Friday, 1 February 2019
Chungman Lee: Similar ideas of Gregory of Nyssa and Augustine about the procession of the Holy Spirit
Discussing two issues regarding the procession of the Holy Spirit, the Father’s being the cause and the role of the Son, I argue that Gregory of Nyssa and Augustine had similar ideas. My research focuses on Gregory’s Contra Eunomium and Augusinte’s De Trinitate. Related to the Father’s being aitia or principium, I argue that Augustine’s attributing the term principium to the Son did not contradict his view of the Father’s monarchy, which Gregory expressed in his treatise, based on the following argumentation. First, Augustine's attributing the term to the Son was connected to explain the property, not the cause, of the Spirit’s hypostasis as communio between Father and Son. In this regard, Augustine used terminologies principaliter and communiter also. Second, the Father is the cause who makes the Spirit proceed from the Father and the Son and be communio between Them. Lastly, Augustine did not stick principium within the limits of defining what ‘being Father’ is, but he emphasized a relational connotation of the term.
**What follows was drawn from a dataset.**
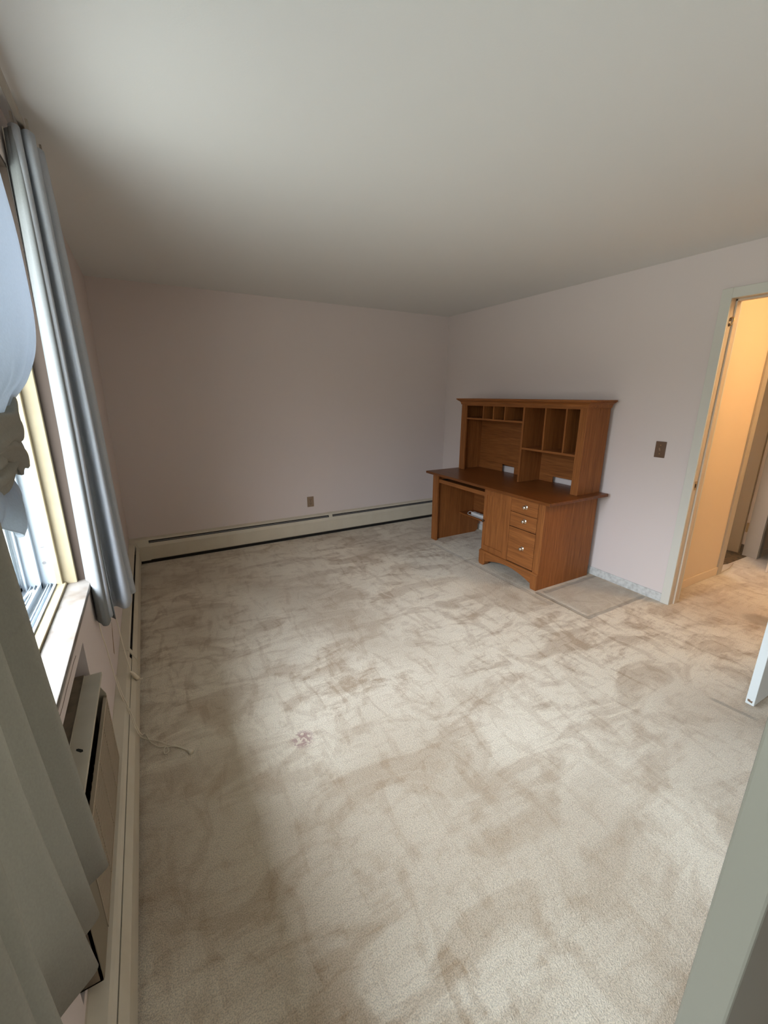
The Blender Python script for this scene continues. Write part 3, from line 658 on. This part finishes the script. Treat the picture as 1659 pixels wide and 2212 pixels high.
for y in (2.302, 2.501):
    bm = bmesh.new(); prism(bm, [(HX0+0.014, 1.03), (HX1-0.006, 1.03), (HX1-0.006, 1.38), (HX0+0.010, 1.38)], 1, y, y+0.014); obj('pigeonhole_divider', bm, WZ, t)

# power strip on the lower shelf
t = thing('power_strip', 'white power strip lying on the low shelf in the kneehole', 'power strip', (3.15, 3.05, 0.259))
bm = bmesh.new(); bx(bm, 3.118, 3.168, 3.02, 3.34, 0.2595, 0.293); body = obj('housing', bm, M_plastic, t, bevel=0.008)
for i in range(5):
    bm = bmesh.new(); yy = 3.055+i*0.05
    bx(bm, 3.130, 3.156, yy, yy+0.028, 0.2925, 0.2945); obj('socket', bm, mat('socket_grey', (0.35, 0.35, 0.34), 0.5) if i == 0 else bpy.data.materials['socket_grey'], body)
bm = bmesh.new(); tube(bm, spline([(3.143, 3.335, 0.278), (3.14, 3.375, 0.285), (3.125, 3.392, 0.268), (3.104, 3.36, 0.264), (3.102, 3.25, 0.264), (3.098, 3.10, 0.265), (3.080, 2.99, 0.262), (3.068, 2.93, 0.235), (3.09, 2.90, 0.16), (3.16, 2.93, 0.05), (3.24, 2.98, 0.006), (3.33, 3.02, 0.006)], 60), 0.0032)
obj('power_cord', bm, M_plastic, t, smooth=True)

# ------------------------------------------------------------------ curtains
def curtain(name, foot_top, foot_bot, z0, z1, material, parent=None, n=150, rows=46, wob=0.004, seed=1, thick=0.0018, power=0.8):
    rnd = random.Random(seed); ph = [rnd.uniform(0, 6.28) for _ in range(6)]
    T = spline(foot_top, n); B = spline(foot_bot, n); R = []
    for j in range(rows):
        u = j/(rows-1); z = z1+(z0-z1)*u; e = u**power; row = []
        for i in range(n):
            s = i/(n-1); p = T[i]*(1-e)+B[i]*e
            k = wob*(math.sin(9*s+3.1*z+ph[0])+0.6*math.sin(23*s-2.2*z+ph[1])+0.35*math.sin(41*s+6*z+ph[2]))
            row.append(Vector((p.x+k*(0.4+u), p.y+0.7*k, z-0.006*u*math.sin(14*s+ph[3]))))
        R.append(row)
    bm = bmesh.new(); sheet(bm, R)
    o = obj(name, bm, material, parent, smooth=True)
    m = o.modifiers.new('cloth_thickness', 'SOLIDIFY'); m.thickness = thick; m.offset = 0
    return o
ZR = 2.245
# far panel
t = thing('window_curtain', 'far pale blue lined curtain bunched at the window end nearest the desk', 'curtain', (0.06, 2.0, 0.62), 'curtains on the window wall')
del t['group']
far_bot = [(0.020, 1.93), (0.045, 1.900), (0.060, 1.905), (0.062, 1.950), (0.046, 2.000), (0.062, 2.020), (0.092, 1.970), (0.112, 1.980), (0.114, 2.03), (0.094, 2.075), (0.106, 2.095), (0.126, 2.105), (0.131, 2.150), (0.104, 2.185), (0.110, 2.215), (0.060, 2.26), (0.020, 2.28)]
far_top = [(0.022, 1.985), (0.034, 1.970), (0.046, 1.975), (0.046, 2.000), (0.020, 2.030), (0.026, 2.045), (0.060, 1.995), (0.076, 2.000), (0.076, 2.035), (0.028, 2.085), (0.034, 2.105), (0.074, 2.095), (0.084, 2.130), (0.040, 2.180), (0.052, 2.205), (0.040, 2.25), (0.016, 2.27)]
f3 = lambda P: [(x, y, 0) for x, y in P]
curtain('face_fabric', f3(far_top), f3(far_bot), 0.625, ZR, F_blue, t, seed=3, wob=0.0022)
lin_bot = [(-0.016, 1.968), (-0.006, 1.945), (0.010, 1.900), (0.026, 1.878), (0.042, 1.878), (0.048, 1.900), (0.040, 1.930), (0.052, 1.925), (0.062, 1.915)]
lin_top = [(0.006, 2.005), (0.012, 1.992), (0.020, 1.980), (0.028, 1.972), (0.036, 1.972), (0.040, 1.98), (0.036, 1.99), (0.040, 1.99), (0.044, 1.985)]
curtain('lining', f3(lin_top), f3(lin_bot), 0.615, ZR-0.01, F_lining, t, seed=5, n=70, wob=0.0012)
for (x, y) in ((0.036, 1.975), (0.068, 2.0), (0.078, 2.15)):
    obj('curtain_hook', box(x-0.003, x+0.003, y-0.004, y+0.004, ZR-0.002, ZR+0.03), M_rod, t)

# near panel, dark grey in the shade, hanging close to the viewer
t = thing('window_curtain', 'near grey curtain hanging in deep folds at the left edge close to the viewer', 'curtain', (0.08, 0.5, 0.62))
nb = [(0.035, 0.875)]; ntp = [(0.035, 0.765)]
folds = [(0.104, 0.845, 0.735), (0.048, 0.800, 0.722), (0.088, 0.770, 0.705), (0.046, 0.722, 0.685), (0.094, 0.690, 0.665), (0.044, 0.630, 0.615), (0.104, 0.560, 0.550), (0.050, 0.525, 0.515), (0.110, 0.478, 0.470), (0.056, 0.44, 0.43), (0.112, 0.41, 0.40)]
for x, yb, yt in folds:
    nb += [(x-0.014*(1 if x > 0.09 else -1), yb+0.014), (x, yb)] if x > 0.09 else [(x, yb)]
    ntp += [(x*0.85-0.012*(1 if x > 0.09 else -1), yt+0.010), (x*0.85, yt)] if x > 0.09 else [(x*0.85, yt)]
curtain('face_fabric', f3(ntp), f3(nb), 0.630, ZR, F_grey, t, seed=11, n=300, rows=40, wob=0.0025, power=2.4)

# middle panel, knotted at half height
t = thing('window_curtain', 'light blue middle curtain tied into a knot at half height', 'curtain', (0.08, 1.1, 1.29))
prof = [  # z, y_left, y_right, x_front, x_back
    (2.245, 0.98, 1.34, 0.070, 0.030), (2.10, 0.99, 1.36, 0.076, 0.028), (1.95, 0.99, 1.395, 0.084, 0.022), (1.83, 0.98, 1.425, 0.092, 0.016),
    (1.71, 0.97, 1.425, 0.100, 0.012), (1.62, 0.95, 1.375, 0.102, 0.012), (1.55, 0.92, 1.275, 0.102, 0.016), (1.50, 0.90, 1.14, 0.098, 0.022),
    (1.465, 0.885, 1.03, 0.092, 0.032), (1.44, 0.885, 0.99, 0.086, 0.045), (1.42, 0.89, 0.96, 0.082, 0.052)]
rows = []; NS = 120
zz = [p[0] for p in prof]
def interp(z):
    for a, b in zip(prof, prof[1:]):
        if b[0] <= z <= a[0]:
            u = (a[0]-z)/(a[0]-b[0]); u = u
            return [a[k]*(1-u)+b[k]*u for k in range(1, 5)]
    return prof[-1][1:]
pp = spline([(p[1], p[2], p[0]) for p in prof], 60); qq = spline([(p[3], p[4], p[0]) for p in prof], 60)
for j in range(60):
    yl, yr, z = pp[j]; xf, xb = qq[j][0], qq[j][1]; row = []
    for i in range(NS):
        a = 2*PI*i/NS; cy, cx = (yl+yr)/2, (xf+xb)/2
        fr = 1+0.10*math.sin(7*a+1.5*z)*(0.4+0.6*(j/59))+0.05*math.sin(13*a-4*z)+0.02*math.sin(25*a+11*z)
        c, s = math.cos(a), math.sin(a)
        row.append(Vector((cx+(xf-xb)/2*fr*(abs(s)**0.8)*(1 if s > 0 else -1), cy+(yr-yl)/2*(abs(c)**0.75)*(1 if c > 0 else -1)*(1+0.02*math.sin(31*z+3*s)), z+0.004*math.sin(5*a))))
    rows.append(row)
bm = bmesh.new(); sheet(bm, rows, close=True)
o = obj('upper_drape', bm, F_sheer, t, smooth=True)
bm = bmesh.new()                      # knot: two fat wrapped coils
def coil(bm, cx, cy, cz, ry, rz, rx, th, tilt, seed):
    rnd = random.Random(seed); path = []
    for k in range(41):
        a = 2*PI*k/40
        path.append((cx+rx*math.sin(a), cy+ry*math.cos(a), cz+rz*math.cos(a)*tilt+0.006*math.sin(3*a+seed)))
    rings = []
    for k in range(40):
        p = Vector(path[k]); d = (Vector(path[(k+1) % 40])-Vector(path[k-1])).normalized(); up = Vector((0, 0, 1)); s = d.cross(up).normalized(); u = s.cross(d)
        rings.append([bm.verts.new(p+(s*math.cos(b)*0.6+u*math.sin(b))*th*(1+0.16*math.sin(5*b+0.5*k*0.3+seed)+0.07*math.sin(9*b-k*0.2))) for b in [2*PI*q/28 for q in range(28)]])
    for i in range(40):
        A, B = rings[i], rings[(i+1) % 40]
        for q in range(28): bm.faces.new((A[q], A[(q+1) % 28], B[(q+1) % 28], B[q]))
coil(bm, 0.068, 0.945, 1.420, 0.064, 1.0, 0.016, 0.028, 0.022, 1.0)
coil(bm, 0.070, 0.935, 1.385, 0.058, 1.0, 0.018, 0.022, -0.018, 2.2)
coil(bm, 0.066, 0.930, 1.362, 0.054, 1.0, 0.016, 0.017, 0.012, 3.1)
obj('knot', bm, F_grey, t, smooth=True)
rows = []                               # tail below the knot
tb = [(1.365, 0.88, 0.975, 0.070, 0.050), (1.338, 0.86, 0.985, 0.084, 0.045), (1.320, 0.84, 0.992, 0.088, 0.04), (1.300, 0.82, 0.965, 0.090, 0.036), (1.284, 0.81, 0.90, 0.088, 0.038)]
pp = spline([(p[1], p[2], p[0]) for p in tb], 22); qq = spline([(p[3], p[4], p[0]) for p in tb], 22)
for j in range(22):
    yl, yr, z = pp[j]; xf, xb = qq[j][0], qq[j][1]; row = []
    for i in range(100):
        a = 2*PI*i/100; c, s = math.cos(a), math.sin(a); fr = 1+0.28*math.sin(5*a+0.6)*(j/21)+0.12*math.sin(9*a)
        row.append(Vector(((xf+xb)/2+(xf-xb)/2*fr*s, (yl+yr)/2+(yr-yl)/2*c*(1+0.10*math.sin(3*a)*(j/21)), z+0.016*math.sin(3*a+1)*(j/21))))
    rows.append(row)
bm = bmesh.new(); sheet(bm, rows, close=True)
o = obj('tail', bm, F_sheer, t, smooth=True)
m = o.modifiers.new('cloth_thickness', 'SOLIDIFY'); m.thickness = 0.002

# rod
t = thing('curtain_rod', 'dark curtain rod above the window', 'curtain rod', (0.05, 1.2, 2.27))
bm = bmesh.new(); bx(bm, 0.045, 0.060, -0.1, 2.20, 2.258, 2.276); obj('rail', bm, M_rod, t, bevel=0.002)
for y in (-0.09, 1.06, 2.19):
    bm = bmesh.new(); bx(bm, 0.0, 0.050, y-0.006, y+0.006, 2.262, 2.272); bx(bm, 0.0, 0.004, y-0.012, y+0.012, 2.24, 2.29); obj('bracket', bm, M_rod, t)

# pull cords
t = thing('pull_cord', 'long cream curtain pull cord trailing over the heater onto the carpet', 'cord', (0.07, 1.9, 0))
A = [(0.007, 1.997, 2.24), (0.006, 1.997, 1.40), (0.006, 1.990, 0.85), (0.008, 1.915, 0.611), (0.010, 1.951, 0.476), (0.014, 1.983, 0.316), (0.026, 1.964, 0.230), (0.044, 1.908, 0.210), (0.060, 1.847, 0.200), (0.072, 1.806, 0.172), (0.080, 1.818, 0.120), (0.080, 1.93, 0.012), (0.096, 1.919, 0.007), (0.132, 1.891, 0.006), (0.173, 1.845, 0.006), (0.218, 1.809, 0.006), (0.246, 1.765, 0.008)]
bm = bmesh.new(); tube(bm, spline(A, 160), 0.0021, 6)
obj('strand', bm, M_cord, t, smooth=True)
Bp = [(p[0]+0.003, p[1]+0.008, p[2]+0.002) for p in A[5:10]]+[(0.083, 1.85, 0.10), (0.086, 1.955, 0.012), (0.104, 1.902, 0.006), (0.122, 1.872, 0.006), (0.140, 1.850, 0.006), (0.166, 1.836, 0.006), (0.172, 1.805, 0.006), (0.156, 1.800, 0.006), (0.160, 1.832, 0.010), (0.20, 1.82, 0.006), (0.246, 1.767, 0.008)]
bm = bmesh.new(); tube(bm, spline(Bp, 140), 0.0020, 6); obj('strand', bm, M_cord, t, smooth=True)
bm = bmesh.new(); tube(bm, [(0.243, 1.769, 0.009), (0.248, 1.763, 0.010), (0.257, 1.750, 0.011)], [0.003, 0.007, 0.011], 14); obj('tassel', bm, mat('tassel_plastic', (0.85, 0.77, 0.63), 0.45), t, smooth=True)
t = thing('pull_cord', 'short cream curtain pull cord with tassel resting on the left heater', 'cord', (0.06, 2.13, 0.2))
bm = bmesh.new(); tube(bm, spline([(0.007, 2.10, 2.24), (0.007, 2.12, 1.4), (0.008, 2.13, 0.80), (0.020, 2.128, 0.62), (0.040, 2.132, 0.50), (0.046, 2.138, 0.373), (0.052, 2.135, 0.28), (0.058, 2.128, 0.232)], 90), 0.0021, 6); obj('strand', bm, M_cord, t, smooth=True)
bm = bmesh.new(); tube(bm, [(0.057, 2.126, 0.236), (0.061, 2.130, 0.222), (0.072, 2.165, 0.172), (0.0765, 2.180, 0.152)], [0.003, 0.008, 0.009, 0.0085], 14); obj('tassel', bm, mat('tassel_pale', (0.82, 0.73, 0.58), 0.5), t, smooth=True)
bm = bmesh.new(); rnd = random.Random(4)
for k in range(14):
    a = rnd.uniform(-0.5, 0.5); b = rnd.uniform(-0.6, 0.6)
    tube(bm, [(0.0765, 2.180, 0.152), (0.084+0.004*a, 2.20+0.006*b, 0.135), (0.089+0.010*a, 2.215+0.022*b, 0.122+0.012*rnd.random())], 0.0009, 5)
obj('frayed_end', bm, M_cord, t)

# ------------------------------------------------------------------ hall ceiling lamp
t = thing('ceiling_lamp', 'round frosted ceiling lamp in the hall', 'lamp', (3.96, 0.63, H))
bm = bmesh.new(); lathe(bm, [(0.001, 0), (0.15, 0), (0.15, -0.018), (0.001, -0.018)], (3.96, 0.63, H), 'z', 36); obj('base', bm, M_brass, t)
bm = bmesh.new(); lathe(bm, [(0.135, -0.018), (0.138, -0.035), (0.120, -0.075), (0.080, -0.100), (0.03, -0.112), (0.001, -0.113)], (3.96, 0.63, H), 'z', 36); obj('lamp_shade', bm, M_lamp, t, smooth=True)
Regarding the role of the Son in the procession, I argue that Gregory distinguished the hypostasis of the Holy Spirit from that of the Son and expressed its property by using the expression ‘manifested through the Son’ as Augustine did by attributing principium to the Son. Their Christocentric approach to explain the Trinity and the Spirit’s works in oikonomia is commensurate with this argumentation.